Moreover, in the present extra-high pressure discharge lamp, when a distance which connects the grain boundaries and which cross in the diameter direction of the electrode on a cross sectional view thereof taken along the direction of the electrode axial passing approximately the central axis of the intermediate portion, is twice or more the diameter d of the intermediate portion of the electrode, even if the crystal grains of the intermediate portion grow, thereby coarsening, the shape of the crystal grains become complicated in the electrode axial direction, so that it is possible to suppress a problem of breakage and drop of the thick diameter portion in the intermediate portion of the electrode.

Furthermore, in the extra-high pressure discharge lamp according to the present invention, when the intermediate portion in the electrode axial direction of the electrode is shaped so as to have a curve with a curvature radius of 0.1 mm or more, since the amount of heat conducted from the electrode tip at time of lamp lighting changes rapidly, it is possible to suppress extreme grain coarsening of the crystal grain size in the intermediate portion.
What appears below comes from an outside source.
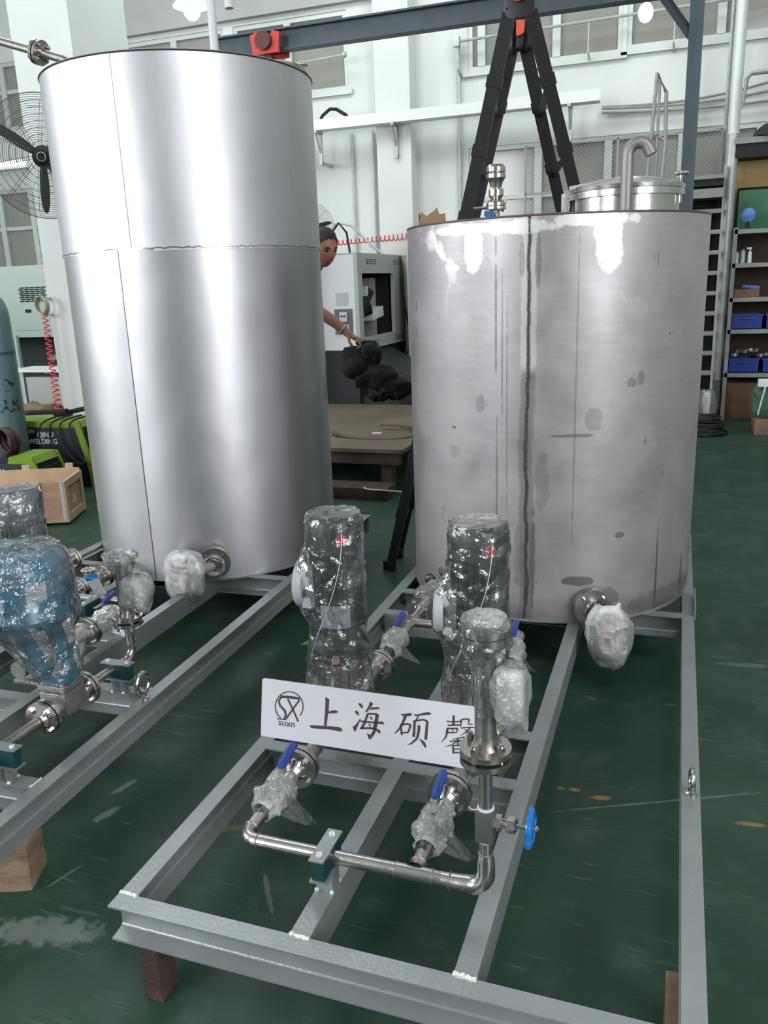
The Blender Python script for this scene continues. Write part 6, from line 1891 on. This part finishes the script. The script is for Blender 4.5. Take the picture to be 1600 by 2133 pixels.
# open plywood crate
MC = Matrix.Translation((-3.073, 3.513, 0)) @ Matrix.Rotation(0.389, 4, 'Z')
cr = thing('wooden_crate', 'open plywood crate with battens on the floor left of the tall tank', 'crate', (-0.4, 0.2, 0), M=MC)
CH, CD, CL = 0.335, 0.43, 1.15
g = G(MC); g.box(-CL, 0, 0, 0.012, 0.03, CH); g.link('front_panel', MT['wood'], cr)
g = G(MC); g.box(-CL, 0, CD - 0.012, CD, 0.03, CH + 0.02); g.link('back_panel', MT['wood_light'], cr)
g = G(MC); g.box(-0.012, 0, 0.012, CD - 0.012, 0.03, CH); ep_ = g.link('end_panel', MT['wood'], cr)
g = G(MC); g.box(-CL, -CL + 0.012, 0.012, CD - 0.012, 0.03, CH); g.link('end_panel', MT['wood'], cr)
g = G(MC); g.box(-CL, 0, 0, CD, 0.018, 0.03); g.link('floor_panel', MT['wood'], cr)
for x in (-0.20, -0.52, -0.85):
    g = G(MC); g.box(x - 0.032, x + 0.032, -0.022, 0.0, 0.0, CH + 0.012, 0.002); g.link('batten', MT['wood_light'], cr)
for x in (-0.08, -0.42):
    g = G(MC); g.box(x - 0.03, x + 0.03, CD, CD + 0.02, 0.0, CH + 0.055, 0.002); g.link('batten', MT['wood_light'], cr)
g = G(MC)
for a in ((0.0, 0.014, 0.0, CD, CH - 0.055, CH), (0.0, 0.014, 0.0, CD, 0.018, 0.075), (0.0, 0.014, 0.0, 0.06, 0.075, CH - 0.055), (0.0, 0.014, CD - 0.06, CD, 0.075, CH - 0.055)):
    g.box(*a)
g.link('end_frame', MT['wood_light'], cr)
g = G(MC); g.box(-0.024, 0.0, -0.003, -0.0005, 0.03, CH + 0.002); g.link('paper_edge_strip', MT['paper'], cr)
g = G(MC); g.prism([(0.16, 0.13), (0.26, 0.12), (0.25, 0.17), (0.20, 0.21), (0.19, 0.17)], lambda u, v, w: (w, u, v), 0.0005, 0.003); g.link('torn_label', MT['paper'], ep_)

# small trolley, sack, coiled red hose on the pillar
st = thing('small_trolley', 'small white topped trolley in the dark left of the pillar', 'trolley', (-5.85, 6.6, 0))
g = G(); g.box(-6.2, -5.35, 6.35, 6.85, 0.84, 0.865); g.link('top_plate', MT['white_plastic'], st)
g = G(); g.box(-5.95, -5.4, 6.4, 6.8, 0.45, 0.78, 0.01); g.link('cabinet', MT['machine_grey'], st)
for x in (-5.98, -5.38):
    for y in (6.4, 6.8):
        g = G(); g.box(x - 0.015, x + 0.015, y - 0.015, y + 0.015, 0, 0.84); g.link('leg', MT['galv'], st)
g = G(); g.ball((0, 0, 0), 0.33, 0.25, 0.13, 4, 0.8); g.rumple(0.05, 7, 2.0, 0.02)
for v in g.bm.verts:
    v.co += Vector((-5.15, 5.55, 0.475))
    v.co.z = max(v.co.z, 0.401)
tag(g.link('burlap_sack', simple('tan_burlap', (0.22, 0.15, 0.09), 0.85, 0, 0.2, 30), origin=(-5.15, 5.55, 0.4)), 'crumpled tan sack on a low black box beside the coiled red hose', 'sack')
g = G(); g.box(-5.7, -4.82, 5.2, 5.95, 0.0, 0.40, 0.01); tag(g.link('low_black_box', MT['machine_base'], origin=(-5.2, 5.6, 0)), 'low black box under the crumpled tan sack', 'box')
g = G(); pts = []
for k in range(420):
    s = k / 419
    a = k * 2 * PI / 22
    r = 0.030 + 0.014 * s
    pts.append((-4.735 + r * math.cos(a) * 0.9, 5.48 + r * math.sin(a) * 0.6, 1.50 - 0.94 * s))
g.tube(pts, 0.0065, 6)
tag(g.link('coiled_hose', MT['red_hose'], origin=(-4.735, 5.48, 0.55)), 'bright red coiled air hose hanging on the left edge of the pillar', 'hose')
g = G()
for k in range(5):
    g.torus((-4.79, 5.50 + 0.012 * k, 1.60 - 0.004 * k), (0.25, 1, 0), 0.085 + 0.003 * (k % 2), 0.007, 28, 6)
tag(g.link('hose_loop', simple('pale_yellow_hose', (0.50, 0.47, 0.30), 0.5), origin=(-4.79, 5.5, 1.5)), 'pale yellow hose coil hanging above the red coiled hose', 'hose')

g = G(); g.tube([(-4.74, 5.60, 1.66), (-4.74, 5.47, 1.66), (-4.74, 5.45, 1.70)], 0.007, 6); g.tube([(-4.735, 5.60, 1.50), (-4.735, 5.46, 1.50), (-4.735, 5.45, 1.53)], 0.006, 6)
tag(g.link('wall_hook', MT['galv'], origin=(-4.74, 5.6, 1.5)), 'small steel hooks on the pillar edge carrying the coiled hoses', 'hook')

# ============================================================ right background
MT['expanded'] = simple('expanded_metal', (0.24, 0.25, 0.24), 0.5, 0.3)
ms = thing('mesh_guard', 'expanded metal guard panel in front of the lower windows', 'guard', (0.5, 9.3, 2.3))
g = G(); x0, x1, z0, z1 = -0.62, 1.57, 2.30, 3.20
for zz in (z0, 2.66, z1):
    g.box(x0, x1, 9.29, 9.31, zz - 0.012, zz + 0.012)
for xx in (x0, 0.45, x1):
    g.box(xx - 0.012, xx + 0.012, 9.29, 9.31, z0 - 2.3 if xx != 0.45 else z0, z1)
g.link('guard_frame', MT['grey_steel'], ms)
g = G(); sp_ = 0.050
k = x0 - (z1 - z0)
while k < x1 + (z1 - z0):
    for s in (1, -1):
        a = Vector((k, 9.30, z0 if s > 0 else z1)); L = (z1 - z0)
        xa, xb = k, k + L * 1.0
        za, zb = (z0, z1) if s > 0 else (z1, z0)
        t0 = max(0.0, (x0 - xa) / (xb - xa)); t1 = min(1.0, (x1 - xa) / (xb - xa))
        if t1 > t0:
            g.tube([(xa + (xb - xa) * t0, 9.30, za + (zb - za) * t0), (xa + (xb - xa) * t1, 9.30, za + (zb - za) * t1)], 0.0018, 3, cap=False)
    k += sp_
tag(g.link('wire_mesh', MT['expanded'], ms), None, None)

sr = thing('steel_stair', 'steep grey steel stair with open treads beside the shelving', 'stair', (1.3, 8.7, 0))
for i in range(11):
    z = 0.36 + 0.2165 * i
    g = G(); g.box(0.92, 1.60, 8.62 + 0.02 * i, 8.80 + 0.02 * i, z - 0.022, z + 0.022, 0.003); g.link('tread', MT['expanded'], sr)
for x in (0.89, 1.61):
    g = G(); g.prism([(8.58, 0.0), (8.72, 0.0), (9.00, 2.78), (8.86, 2.78)], lambda u, v, w: (w, u, v), x - 0.012, x + 0.012); g.link('stringer', MT['grey_steel'], sr)
g = G(); g.box(0.9, 1.62, 9.10, 9.12, 0.0, 2.5); g.link('dark_backing', simple('dark_stair_backing', (0.010, 0.008, 0.008), 0.9), sr)
g = G(); g.box(0.93, 1.60, 8.72, 9.2, 2.56, 2.63); g.link('platform_edge', MT['matt_black'], sr)
g = G(); g.box(0.93, 1.60, 8.70, 9.2, 2.63, 2.67); g.box(0.93, 1.60, 8.70, 9.2, 2.44, 2.53); g.link('platform_plate', MT['expanded'], sr)
hr = thing('handrail', 'narrow grey steel handrail frame rising above the stair beside the gantry post', 'handrail', (0.88, 8.7, 2.6))
g = G()
g.tube([(0.80, 8.72, 2.46), (0.83, 8.72, 3.0), (0.87, 8.72, 3.72), (0.97, 8.72, 3.52), (0.985, 8.72, 3.0), (0.965, 8.72, 2.62)], 0.020, 8)
g.tube([(0.83, 8.72, 3.15), (0.985, 8.72, 3.05)], 0.014, 6)
g.tube([(0.90, 8.72, 3.66), (0.90, 8.72, 2.62)], 0.014, 6)
g.link('rail_tube', MT['grey_steel'], hr)

dp = thing('downpipe', 'thick pale grey vertical duct pipe between the stair and the shelving', 'pipe', (1.69, 9.05, 0.46))
g = G(); g.lathe([(0.062, 0.45), (0.068, 0.47), (0.068, 3.10)], (1.674, 9.08, 0), seg=24); g.link('lower_pipe', MT['galv'], dp)
g = G(); g.lathe([(0.072, 3.10), (0.060, 3.12), (0.058, 7.0)], (1.674, 9.08, 0), seg=24); g.link('upper_pipe', MT['frame'], dp)
g = G(); g.cyl((1.60, 9.35, 0.0), (1.60, 9.35, 6.9), 0.022, seg=10); tag(g.link('thin_pipe', MT['galv'], origin=(1.60, 9.35, 0)), 'thin grey pipe just behind the thick pale duct pipe', 'pipe')
g = G(); g.tube([(1.735, 8.85, 3.33), (1.76, 8.84, 3.60), (1.80, 8.84, 3.64), (2.9, 8.84, 3.66)], [0.012, 0.022, 0.024, 0.024], 8); tag(g.link('bent_handrail', MT['grey_steel'], origin=(1.8, 8.84, 3.3)), 'bent dark handrail tube at the upper right edge', 'handrail')

sh = thing('shelving_unit', 'grey green steel shelving unit at the right edge', 'shelf', (2.3, 9.2, 0))
MT['shelf'] = simple('grey_green_shelf_paint', (0.25, 0.28, 0.26), 0.5, 0.1, 0.08, 6)
SX0, SX1, SY0, SY1 = 1.745, 2.95, 8.98, 9.48
for x in (SX0, SX1):
    for y in (SY0, SY1):
        g = G(); g.box(x, x + 0.042, y - 0.02, y + 0.02, 0, 2.13); g.link('upright', MT['shelf'], sh)
for z in (0.54, 1.03, 1.38, 1.75, 2.11):
    g = G(); g.box(SX0 + 0.01, SX1 + 0.03, SY0 - 0.02, SY1 + 0.02, z - 0.045, z); g.link('shelf_board', MT['shelf'], sh)
g = G(); g.box(SX0, SX1, SY1 + 0.025, SY1 + 0.035, 0.3, 2.1); g.link('back_sheet', simple('brown_backing', (0.085, 0.055, 0.04), 0.8, 0, 0.3, 2), sh)
# blue storage bins: two rows
MT['bin'] = simple('blue_polypropylene', (0.006, 0.035, 0.26), 0.35)


def bin_(label, x, z):
    t = thing('storage_bin', label, 'storage bin', (x + 0.165, 9.18, z), group=None)
    g = G()
    h, w, d = 0.165, 0.33, 0.34
    y = 9.0
    g.box(x, x + w, y, y + d, z, z + 0.008)
    g.box(x, x + w, y, y + 0.008, z, z + h); g.box(x, x + w, y + d - 0.008, y + d, z, z + h)
    g.box(x, x + 0.008, y, y + d, z, z + h); g.box(x + w - 0.008, x + w, y, y + d, z, z + h)
    g.box(x - 0.006, x + w + 0.006, y - 0.008, y + 0.004, z + h - 0.02, z + h)
    bb_ = g.link('bin_body', MT['bin'], t)
    g = G(); g.box(x + 0.09, x + 0.24, y - 0.012, y - 0.0, z + 0.105, z + 0.125, 0.003); g.link('bin_handle', MT['bin'], bb_)
    return t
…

As a result, it is possible to effectively suppress the breakage of the electrode.

Moreover, in the extra-high pressure discharge lamp according to the present invention, when the purity of the tungsten which is a constituent of the electrode is 99.999% or more, even if the electrode tip reaches the melting temperature at time of lighting of the extra-high pressure discharge lamp, blacken substance resulting from the electrode does not accumulate on the arc tube by scattering of minute impurities, so that there is an advantage that a long-life span of the extra-high pressure discharge lamp can be realized. Moreover, when impurity contained in the tungsten which is a constituent of the electrode is low in amount, there is an advantage that it is possible to avoid the phenomenon in which the strength of the electrode decreases due to the holes and/or the defects in the crystal grain boundaries of the electrode.